• _Stated task_:
Go through the material and pull out every line with the string "scene" in it.

• _Data section_:
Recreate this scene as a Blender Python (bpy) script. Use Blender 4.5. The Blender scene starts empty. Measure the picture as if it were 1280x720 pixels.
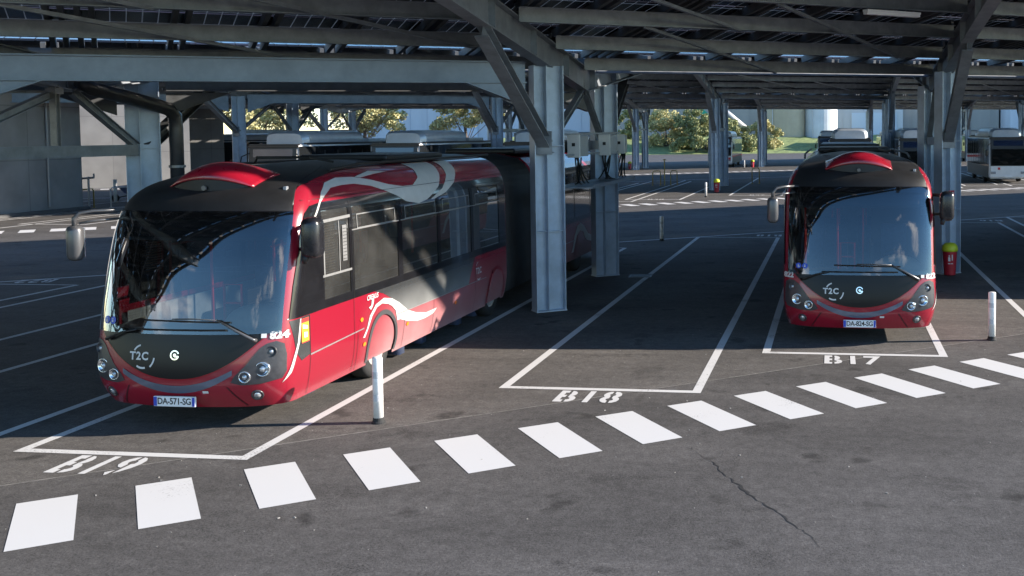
import bpy, bmesh, math, random
from mathutils import Vector, Matrix
random.seed(7)
R=math.radians
S=bpy.context.scene
C=S.collection
K=.745                                    # rows of bays run along (1, K)
D2=Vector((1,K,0)).normalized(); N2=Vector((-D2.y,D2.x,0))

# ------------------------------------------------------------------ helpers
def tag(o,label=None,cat=None,group=None,kind=None):
    if label:o['label']=label
    if cat:o['category']=cat
    if group:o['group']=group
    if kind:o['kind']=kind
    return o
def thing(name,label,cat,loc=(0,0,0),rz=0,group=None):
    o=bpy.data.objects.new(name,None); C.objects.link(o); o.location=loc; o.rotation_euler=(0,0,rz)
    o.empty_display_size=.3
    return tag(o,label,cat,group)
def obj(name,bm,mat,parent=None,smooth=False,kind=None):
    me=bpy.data.meshes.new(name); bm.to_mesh(me); bm.free()
    for m in (mat if isinstance(mat,(list,tuple)) else [mat]): me.materials.append(m)
    if smooth:
        for p in me.polygons:p.use_smooth=True
    o=bpy.data.objects.new(name,me); C.objects.link(o)
    if parent:o.parent=parent
    if kind:o['kind']=kind
    return o
def kids(o): return [c for c in bpy.data.objects if c.parent==o]
def copy_tree(o,parent=None):
    c=o.copy(); C.objects.link(c); c.parent=parent
    for k in kids(o): copy_tree(k,c)
    return c
def B(): return bmesh.new()
def box(bm,c,s,rz=0,rot=None,bev=0):
    M=Matrix.Translation(c)@(rot.to_4x4() if rot is not None else Matrix.Rotation(rz,4,'Z'))@Matrix.Diagonal((*s,1))
    r=bmesh.ops.create_cube(bm,size=1,matrix=M)
    if bev:
        es=set()
        for v in r['verts']:
            for e in v.link_edges: es.add(e)
        bmesh.ops.bevel(bm,geom=list(es),offset=bev,segments=3,profile=.5,affect='EDGES')
def frame(p0,p1,up=Vector((0,0,1))):
    y=(p1-p0).normalized(); x=y.cross(up)
    if x.length<1e-4: x=Vector((1,0,0))
    x.normalize(); z=x.cross(y)
    return Matrix((x,y,z)).transposed(), (p1-p0).length
def bar(bm,p0,p1,w,h,up=Vector((0,0,1))):
    p0=Vector(p0);p1=Vector(p1); M,L=frame(p0,p1,up)
    box(bm,(p0+p1)/2,(w,L,h),rot=M)
def ibeam(bm,p0,p1,b,h,up=Vector((0,0,1)),t=.018,tw=.014):
    p0=Vector(p0);p1=Vector(p1); M,L=frame(p0,p1,up); c=(p0+p1)/2; z=M@Vector((0,0,1))
    box(bm,c+z*(h/2-t/2),(b,L,t),rot=M); box(bm,c-z*(h/2-t/2),(b,L,t),rot=M)
    box(bm,c,(tw,L,h-2*t),rot=M)
def tube(bm,pts,r,n=10,cap=True):
    pts=[Vector(p) for p in pts]; rings=[]
    rr=r if isinstance(r,(list,tuple)) else [r]*len(pts)
    prev=None
    for i,p in enumerate(pts):
        t=(pts[min(i+1,len(pts)-1)]-pts[max(i-1,0)]).normalized()
        if prev is None:
            a=t.orthogonal().normalized()
        else:
            a=prev-t*prev.dot(t); a=a.normalized() if a.length>.15 else t.orthogonal().normalized()
        prev=a; b=t.cross(a)
        rings.append([bm.verts.new(p+(a*math.cos(2*math.pi*k/n)+b*math.sin(2*math.pi*k/n))*rr[i]) for k in range(n)])
    for i in range(len(rings)-1):
        for k in range(n):
            bm.faces.new((rings[i][k],rings[i][(k+1)%n],rings[i+1][(k+1)%n],rings[i+1][k]))
    if cap: bm.faces.new(rings[0][::-1]); bm.faces.new(rings[-1])
def lathe(bm,prof,c=(0,0,0),n=20,M=None):
    c=Vector(c); M=M or Matrix.Identity(3); rings=[]
    for r,z in prof:
        rings.append([bm.verts.new(c+M@Vector((r*math.cos(2*math.pi*k/n),r*math.sin(2*math.pi*k/n),z))) for k in range(n)])
    for i in range(len(rings)-1):
        for k in range(n): bm.faces.new((rings[i][k],rings[i][(k+1)%n],rings[i+1][(k+1)%n],rings[i+1][k]))
    if prof[0][0]>1e-4: bm.faces.new(rings[0][::-1])
    if prof[-1][0]>1e-4: bm.faces.new(rings[-1])
def poly(bm,pts,z=0):
    return bm.faces.new([bm.verts.new((p[0],p[1],p[2] if len(p)>2 else z)) for p in pts])
def prism(bm,pts,z0,z1):
    a=[bm.verts.new((x,y,z0)) for x,y in pts]; b=[bm.verts.new((x,y,z1)) for x,y in pts]; n=len(pts)
    bm.faces.new(a[::-1]); bm.faces.new(b)
    for i in range(n): bm.faces.new((a[i],a[(i+1)%n],b[(i+1)%n],b[i]))
    bmesh.ops.recalc_face_normals(bm,faces=bm.faces[:])

# ------------------------------------------------------------------ materials
MATS={}
def mat(name,col,rough=.5,metal=0,spec=.5,noise=0,nscale=6,bump=0,bscale=60,coat=0,emit=None,stretch=None,dark=None):
    if name in MATS:return MATS[name]
    m=bpy.data.materials.new(name); m.use_nodes=True; nt=m.node_tree; b=nt.nodes['Principled BSDF']; L=nt.links
    b.inputs['Base Color'].default_value=(*col,1); b.inputs['Roughness'].default_value=rough
    b.inputs['Metallic'].default_value=metal; b.inputs['Specular IOR Level'].default_value=spec
    b.inputs['Coat Weight'].default_value=coat; b.inputs['Coat Roughness'].default_value=.05
    tc=nt.nodes.new('ShaderNodeTexCoord'); src=tc.outputs['Object']
    if stretch:
        mp=nt.nodes.new('ShaderNodeMapping'); mp.inputs['Scale'].default_value=stretch; L.new(src,mp.inputs[0]); src=mp.outputs[0]
    if noise:
        n=nt.nodes.new('ShaderNodeTexNoise'); n.inputs['Scale'].default_value=nscale; n.inputs['Detail'].default_value=6; n.inputs['Roughness'].default_value=.65
        L.new(src,n.inputs['Vector'])
        cr=nt.nodes.new('ShaderNodeValToRGB'); cr.color_ramp.elements[0].position=.3; cr.color_ramp.elements[1].position=.72
        d=dark or tuple(c*(1-noise) for c in col)
        cr.color_ramp.elements[0].color=(*d,1); cr.color_ramp.elements[1].color=(*[min(1,c*(1+noise*.6)) for c in col],1)
        L.new(n.outputs['Fac'],cr.inputs[0]); L.new(cr.outputs[0],b.inputs['Base Color'])
        mr=nt.nodes.new('ShaderNodeMapRange'); mr.inputs['To Min'].default_value=max(0,rough-.12*noise*2); mr.inputs['To Max'].default_value=min(1,rough+.12*noise*2)
        L.new(n.outputs['Fac'],mr.inputs['Value']); L.new(mr.outputs[0],b.inputs['Roughness'])
    if bump:
        n2=nt.nodes.new('ShaderNodeTexNoise'); n2.inputs['Scale'].default_value=bscale; n2.inputs['Detail'].default_value=4; L.new(tc.outputs['Object'],n2.inputs['Vector'])
        bp=nt.nodes.new('ShaderNodeBump'); bp.inputs['Strength'].default_value=bump; bp.inputs['Distance'].default_value=.02
        L.new(n2.outputs['Fac'],bp.inputs['Height']); L.new(bp.outputs[0],b.inputs['Normal'])
    if emit: b.inputs['Emission Color'].default_value=(*col,1); b.inputs['Emission Strength'].default_value=emit
    MATS[name]=m; return m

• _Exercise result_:
Recreate this scene as a Blender Python (bpy) script. Use Blender 4.5. The Blender scene starts empty. Measure the picture as if it were 1280x720 pixels.
S=bpy.context.scene